Paul DeCamp, Member of the Firm in the Employment, Labor & Workforce Management practice, in the firm’s Washington, DC office, was quoted in Law360, in “Car Sales Incentives Count Toward Minimum Wage, DOL Says,” by Jon Steingart. (Read the full version – subscription required.)

Following is an excerpt:

Car dealerships can use incentive payments from automakers to help meet their obligation to pay salespeople minimum wage, and workers who sell merchandise out of mobile trucks don’t need to be paid minimum wage at all, the U.S. Department of Labor said in a quintet of opinion letters released Thursday.

Responding to a query from several car dealerships, the DOL addressed how dealers’ obligation to pay their employees is affected by “incentive payments” that manufacturers pay to boost sales pay under the Fair Labor Standards Act if the dealer and its employees agree to count third-party payments as wages.

“Given these facts, the incentive payments will be considered part of the employment agreement and count toward minimum wage obligations by the employing automobile dealership,” Stanton said.
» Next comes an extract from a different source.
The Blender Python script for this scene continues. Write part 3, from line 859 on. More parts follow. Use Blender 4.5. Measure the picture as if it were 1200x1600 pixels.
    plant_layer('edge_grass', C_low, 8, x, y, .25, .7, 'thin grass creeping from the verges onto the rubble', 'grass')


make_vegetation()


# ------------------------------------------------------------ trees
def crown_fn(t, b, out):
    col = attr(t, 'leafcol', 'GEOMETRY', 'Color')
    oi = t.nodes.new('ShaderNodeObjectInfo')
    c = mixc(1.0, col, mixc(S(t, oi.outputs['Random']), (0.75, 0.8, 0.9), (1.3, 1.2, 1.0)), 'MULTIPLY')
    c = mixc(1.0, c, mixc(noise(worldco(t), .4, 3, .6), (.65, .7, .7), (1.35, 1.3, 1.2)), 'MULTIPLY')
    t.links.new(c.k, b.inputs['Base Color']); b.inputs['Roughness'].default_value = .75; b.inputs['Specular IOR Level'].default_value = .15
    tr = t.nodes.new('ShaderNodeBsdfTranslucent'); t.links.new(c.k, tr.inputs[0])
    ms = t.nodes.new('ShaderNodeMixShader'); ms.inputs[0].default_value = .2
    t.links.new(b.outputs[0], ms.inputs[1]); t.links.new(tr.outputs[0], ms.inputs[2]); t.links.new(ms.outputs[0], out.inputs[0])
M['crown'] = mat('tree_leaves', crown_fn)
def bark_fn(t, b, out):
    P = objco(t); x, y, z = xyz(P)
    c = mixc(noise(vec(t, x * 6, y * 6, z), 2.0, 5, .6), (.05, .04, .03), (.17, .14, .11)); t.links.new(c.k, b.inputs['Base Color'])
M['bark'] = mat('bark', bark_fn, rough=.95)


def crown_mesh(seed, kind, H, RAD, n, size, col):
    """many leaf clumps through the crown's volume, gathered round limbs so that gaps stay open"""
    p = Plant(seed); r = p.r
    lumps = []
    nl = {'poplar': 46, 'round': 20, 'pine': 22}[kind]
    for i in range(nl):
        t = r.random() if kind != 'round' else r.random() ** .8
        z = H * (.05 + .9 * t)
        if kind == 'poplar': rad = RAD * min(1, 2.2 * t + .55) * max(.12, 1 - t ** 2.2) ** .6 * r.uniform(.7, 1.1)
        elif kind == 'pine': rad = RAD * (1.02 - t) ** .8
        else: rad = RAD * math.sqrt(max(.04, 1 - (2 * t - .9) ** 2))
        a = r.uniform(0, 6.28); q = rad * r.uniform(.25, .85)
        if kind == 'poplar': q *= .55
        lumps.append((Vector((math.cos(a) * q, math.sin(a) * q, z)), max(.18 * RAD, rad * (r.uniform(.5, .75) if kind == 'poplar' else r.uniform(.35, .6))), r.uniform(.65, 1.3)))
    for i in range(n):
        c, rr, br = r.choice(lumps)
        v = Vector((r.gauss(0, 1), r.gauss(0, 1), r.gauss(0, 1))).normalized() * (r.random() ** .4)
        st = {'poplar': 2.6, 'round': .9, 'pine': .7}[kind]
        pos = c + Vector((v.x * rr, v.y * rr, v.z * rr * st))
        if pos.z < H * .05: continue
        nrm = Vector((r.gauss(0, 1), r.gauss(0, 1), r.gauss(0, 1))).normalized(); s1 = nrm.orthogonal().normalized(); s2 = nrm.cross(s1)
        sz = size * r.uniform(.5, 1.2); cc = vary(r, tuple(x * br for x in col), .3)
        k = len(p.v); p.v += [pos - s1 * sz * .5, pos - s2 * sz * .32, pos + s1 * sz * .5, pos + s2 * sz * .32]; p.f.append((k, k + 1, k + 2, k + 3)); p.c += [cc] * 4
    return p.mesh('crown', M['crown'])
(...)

The DOL relied on the U.S. Court of Appeals for the Third Circuit’s recent decision in Secretary U.S. Dep’t of Labor v. Bristol Excavating Inc., which sided with the DOL’s view that bonuses paid by a third party shouldn’t be factored in when calculating someone’s regular and overtime rates.

Automakers’ payments to dealers’ employees are similar to tips customers give to servers and bartenders, said Cheryl M. Stanton, administrator of the department’s Wage and Hour Division. The FLSA lets restaurants count tips as wages, reducing the amount that the business must pay as long as hourly wages plus tips meet minimum wage. This has the effect of reducing the amount the house must pay a tipped employee from $7.25 to as little as $2.13 per hour.

“But this does not mean that all payments from a third party are wages under the FLSA,” Stanton said. “Whether a payment from a third party constitutes wages depends on the terms of the employment agreement, express or implied, and compliance with the other requirements of the FLSA.”

Opinion letters are valuable to the businesses that request them because they provide immunity from liability if workers file a lawsuit alleging the circumstances described in the letter violate the FLSA. Other businesses facing similar situations can also assert a letter as a defense, although the bar is higher. The Labor Department didn’t disclose who requested the letters because the FLSA requires it to keep their identities confidential.

Paul DeCamp, a member of Epstein Becker Green who represents employers in wage and hour matters and served as Wage and Hour Division administrator in the George W. Bush administration, said the agency’s position “is actually very much consistent with how the agency has viewed these payments over the years.”

“About 15 years ago, WHD faced the related question of whether payments by third parties affect an employee’s regular rate, thus requiring inclusion in the overtime calculation,” DeCamp told Law360 in an email. “WHD concluded then that these payments are, in effect, wages, and an employer must therefore include that money in the regular rate,” he said, referring to a 2005 opinion letter.

“Now, WHD has looked at the matter from a different angle: whether those payments are wages for purposes of minimum wage,” DeCamp continued. “WHD’s answer was the same: these payments are wages under the FLSA, and thus they count toward satisfying the employer’s minimum wage obligation.”